We needed a shared interaction system that ensured all games felt like one cohesive experience, even when built independently.

Amazon Glow Interaction System

A shared behavioral framework that unified gameplay across all games on the platform.

Gameplay State System

Onboarding & Tutorial System
Engagement & Feedback System

Visual Language Rules
(UI meaning system)

Core System — Gameplay State System

The Gameplay State System defined how every game handled:

  • player turns

  • active vs inactive states

  • game progression

  • win conditions

It ensured that regardless of game type, players always understood:

who is in control and what happens next”

Why this mattered

Without a shared state system, each game created its own interpretation of turns and progression. This caused confusion across experiences.

This system ensured consistent mental models across all games.

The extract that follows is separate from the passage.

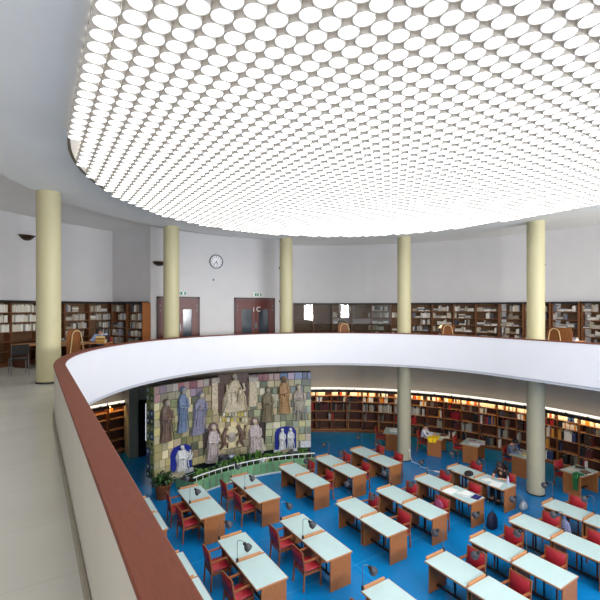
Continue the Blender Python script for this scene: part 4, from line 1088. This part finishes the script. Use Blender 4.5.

Onboarding System — How to Play

The onboarding system standardized how players learned new games before starting.

Behavior model:

  • appears once per session

  • step-based progression

  • animated transitions between steps

  • consistent exit into gameplay system

Engagement & Feedback System

Feedback was designed as a state communication layer, not decoration.

It reinforced:

  • progress

  • turn ownership

  • success states

  • completion

Behavior Logic

Action → System interpretation

Valid move → Positive reinforcement

Progress → Motion feedback

Completion → Celebration state


Visual Language System

A shared UI constraint system ensured consistency across all games.

Rules

  • Green = progression only

  • Blue = system state

  • Yellow = guidance

  • Red = error or attention

  • Purple = reward state

Principle

UI elements communicate system state, not decoration.

Implementation Model

Each interaction rule was defined as:

  • trigger condition

  • system response

  • resulting state change

This allowed engineering teams to implement behavior consistently across multiple game systems.

Example

IF player completes action
THEN update state + trigger feedback
IF turn ends
THEN switch active player + update UI

Collaboration Model

This system was developed across multiple teams:

  • Product → defined gameplay direction

  • Engineering → implemented system behavior

  • Game teams → built individual experiences

  • Design (my role) → unified interaction system layer

My Contribution

I translated fragmented gameplay behaviors into a shared interaction system framework that aligned independently built games into one consistent experience.

Impact

  • Unified gameplay behavior across multiple independently built games

  • Standardized onboarding, turn-taking, and feedback systems

  • Created shared UI language for system state communication

  • Reduced inconsistency across game teams

  • Improved clarity of player state in multiplayer experiences

Reflection

This project reinforced a core principle:

Effective play systems are defined not by individual games, but by the shared rules that govern how all games behave together.

My focus shifted from designing screens to defining system-level behavior logic that scaled across teams and experiences.